DA QUALIDADE DE BEÓCIO

Beócios. Homens de poder, beócios instituídos da mais relevante tarefa humana, eis que, beócios se renovam de tempos em tempos, mas o figurino e a encenação deste triste espetáculo não sofre um mínimo de alteração.

O roteiro escrito e reescrito segue sem adaptações. De tempos em tempos, para agradar nova plateia, colocam alguns "cacos" que não comprometem o contexto. Tudo do mesmo. Reestreia de cenas vistas. Nada mais que abjetos seres no palco da vida. Seres sorridentes às custas do horrendo espetáculo sem fim.

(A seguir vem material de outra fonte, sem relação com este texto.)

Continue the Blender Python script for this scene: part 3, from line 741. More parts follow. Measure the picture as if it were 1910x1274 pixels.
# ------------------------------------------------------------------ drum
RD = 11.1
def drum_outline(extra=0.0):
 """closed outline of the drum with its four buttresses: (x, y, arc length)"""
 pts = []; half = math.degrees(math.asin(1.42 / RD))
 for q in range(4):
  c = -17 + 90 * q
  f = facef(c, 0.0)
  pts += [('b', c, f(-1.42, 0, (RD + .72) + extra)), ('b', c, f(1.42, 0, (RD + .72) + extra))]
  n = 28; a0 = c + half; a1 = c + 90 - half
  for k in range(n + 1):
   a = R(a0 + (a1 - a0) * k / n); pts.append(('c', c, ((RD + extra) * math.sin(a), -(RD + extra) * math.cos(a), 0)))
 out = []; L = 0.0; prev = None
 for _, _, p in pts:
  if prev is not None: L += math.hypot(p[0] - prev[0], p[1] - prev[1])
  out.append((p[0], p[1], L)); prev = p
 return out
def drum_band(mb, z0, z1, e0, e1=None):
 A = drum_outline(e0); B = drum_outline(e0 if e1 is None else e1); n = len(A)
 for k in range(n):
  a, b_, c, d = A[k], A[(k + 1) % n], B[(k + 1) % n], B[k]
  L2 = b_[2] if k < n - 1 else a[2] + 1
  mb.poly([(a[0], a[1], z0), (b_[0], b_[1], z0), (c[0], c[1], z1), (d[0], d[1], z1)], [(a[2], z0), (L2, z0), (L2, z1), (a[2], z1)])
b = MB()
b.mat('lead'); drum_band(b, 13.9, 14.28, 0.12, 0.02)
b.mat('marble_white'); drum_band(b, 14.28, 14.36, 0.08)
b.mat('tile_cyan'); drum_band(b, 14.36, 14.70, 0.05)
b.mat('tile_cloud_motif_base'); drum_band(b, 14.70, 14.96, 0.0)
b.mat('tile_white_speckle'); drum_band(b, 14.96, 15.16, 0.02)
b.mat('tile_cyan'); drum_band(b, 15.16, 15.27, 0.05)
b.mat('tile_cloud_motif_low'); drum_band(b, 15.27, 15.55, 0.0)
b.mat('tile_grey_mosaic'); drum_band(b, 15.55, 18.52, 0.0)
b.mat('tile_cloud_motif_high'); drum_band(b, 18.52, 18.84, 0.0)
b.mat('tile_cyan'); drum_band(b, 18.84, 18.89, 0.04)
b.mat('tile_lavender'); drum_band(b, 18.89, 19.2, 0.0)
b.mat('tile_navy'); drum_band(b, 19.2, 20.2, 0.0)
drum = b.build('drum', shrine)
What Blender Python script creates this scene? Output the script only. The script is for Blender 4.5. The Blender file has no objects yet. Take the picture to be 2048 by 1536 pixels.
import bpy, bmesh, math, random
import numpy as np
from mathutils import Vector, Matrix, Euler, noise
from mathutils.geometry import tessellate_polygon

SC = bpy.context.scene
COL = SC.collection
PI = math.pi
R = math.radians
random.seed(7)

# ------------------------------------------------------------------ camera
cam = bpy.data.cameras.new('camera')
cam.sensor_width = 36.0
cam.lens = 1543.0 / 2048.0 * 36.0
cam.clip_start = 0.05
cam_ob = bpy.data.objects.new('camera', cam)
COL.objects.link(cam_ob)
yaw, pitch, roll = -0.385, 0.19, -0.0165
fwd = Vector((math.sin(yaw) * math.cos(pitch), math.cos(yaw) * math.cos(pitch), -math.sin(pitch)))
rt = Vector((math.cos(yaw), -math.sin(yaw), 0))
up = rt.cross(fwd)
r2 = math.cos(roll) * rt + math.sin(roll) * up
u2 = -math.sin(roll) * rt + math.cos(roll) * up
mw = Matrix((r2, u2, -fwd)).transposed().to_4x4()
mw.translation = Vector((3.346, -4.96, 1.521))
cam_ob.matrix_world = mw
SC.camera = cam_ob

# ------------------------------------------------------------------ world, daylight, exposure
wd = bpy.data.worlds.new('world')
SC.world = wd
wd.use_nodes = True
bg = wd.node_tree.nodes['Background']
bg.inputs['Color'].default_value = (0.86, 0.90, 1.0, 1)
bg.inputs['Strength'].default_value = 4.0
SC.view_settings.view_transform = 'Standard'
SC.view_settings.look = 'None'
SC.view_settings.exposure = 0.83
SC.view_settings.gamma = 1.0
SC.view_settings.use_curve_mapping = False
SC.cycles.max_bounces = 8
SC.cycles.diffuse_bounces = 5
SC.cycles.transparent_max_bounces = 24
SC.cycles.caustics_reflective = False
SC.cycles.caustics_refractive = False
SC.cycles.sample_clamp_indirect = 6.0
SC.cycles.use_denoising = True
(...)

Eis! Eis! rugiu como o mais feroz dos leões, aquele ser em tudo igual a qualquer humano. Pernas e braços perfeitos e em duplicidade. Nariz, boca, um de cada. Duas orelhas, dois olhos, enfim, a considerar o que se mostrava, ninguém, por mais beócio que fosse, não diria não se tratar de um ser humano. De modo que, o que lhe autorizava, isto é, o que o diferia de todos os seres humanos? Nada! nada e nada! Mas, beócio que era, assim como os sanguessugas do povo, pensava que o grande palco da vida e o espetáculo que se reproduz cotidianamente, eram-lhe, por bênção divina, seus, desde seus antepassados. E que a servilidade com que entendia ser a sina e norma da mais arrepiante ladainha que já se ouvira, não dispensava aos das classes inferiores, tratamentos dos mais torpes e abomináveis.

O espetáculo já se montara desde os tempos inesquecíveis dos grandes feitos. Dos grandes impérios e dos grandes desastres com a humanidade já se defrontara. O arrepio imediato causado pela descoberta do fogo, e da alta tecnologia que tal feito representa na historia desde nossos antepassados, isoladamente pode não nos parecer de grande significado. Mas tomemos como exemplo, que somente por antecipar a digestão da carne, que antes se consumia crua, imaginemos o quão de efeito evolutivo isso nos causou. Porém, já nesse tempo se fez o homem seu próprio lobo. Se fez presa e predador em constante luta para impor sua força e vontade; vencer o oponente, mesmo que se lhe atribui demasiada honra, vencê-lo será o troféu mais valioso.

E então, surgem os beócios. Os apedeutas transmutados de sábios, nobres e ilibados seres. São eles, que desde que o espetáculo se tornou a grande distração, a garantia da calmaria geral, para o bem e felicidade geral de todos, são eles que se perpetuam por séculos e séculos. Pouco ou quase nada importa, desde que o reino se mantenha inalterado. Garantir o sossego, o delicioso e merecido descanso. Eis. Eis o pote de ouro ao fim do arco-íris. Eis a travessia no oceano lamacento dos usurpadores de vidas e sonhos. Eis e ei-los chafurdando sobre cadáveres e miasmas.

Assumir bandeiras há muito esquecidas. Eis outra bela maneira de os beócios se apresentarem. Novo espetáculo para plateia nova e desinformada. Plateia embebecida com belas frases, belas caras a desfilarem pela passarela destinada a beócios e paquidérmicos seres. Não desfilam sozinhos. Trazem atrás e à frente de si verdadeiros exércitos dispostos a "reescreverem" o mesmo espetáculo há muito estrelado. Não lhes causa rubor a desfaçatez com que anunciam o velho e torpe espetáculo que querem reestrear em novo palco. E a plateia, anestesiada com o desfile anunciado, sai para a festa sem saber quem é o anfitrião. Não importa que ignore interesses que não lhes dizem respeito; tudo o que importa é que ela seja dócil e suficientemente desinformada para que o espetáculo transcorra sem sobressaltos. Não há figurantes, todos são atores e personagens nesse triste espetáculo; a batuta do diretor dá o sinal, e todos, agindo feitos marionetes, seguem qual gado ao matadouro. Segue, segue a súcia em avalanche frenesi derrubando sonhos e vidas. Sonhos e vidas enfrentados com magnífico ardis e vitupérios lançados feito bomba sobre o inimigo.

Eis o quadro. Beócios em desfile lançam palavras de ordem apenas porque alguém, igualmente beócio, manda. Faixas são exibidas sem que o passista saiba definir seus dizeres. Outros, beócios igualmente, bravateiam artigos constitucionais sem ao menos se darem ao trabalho da consulta.

É, novos tempos velhas práticas. Alguma coisa mudou, mas muita, muita mesmo, ainda teima em permanecer, inclusive beócios.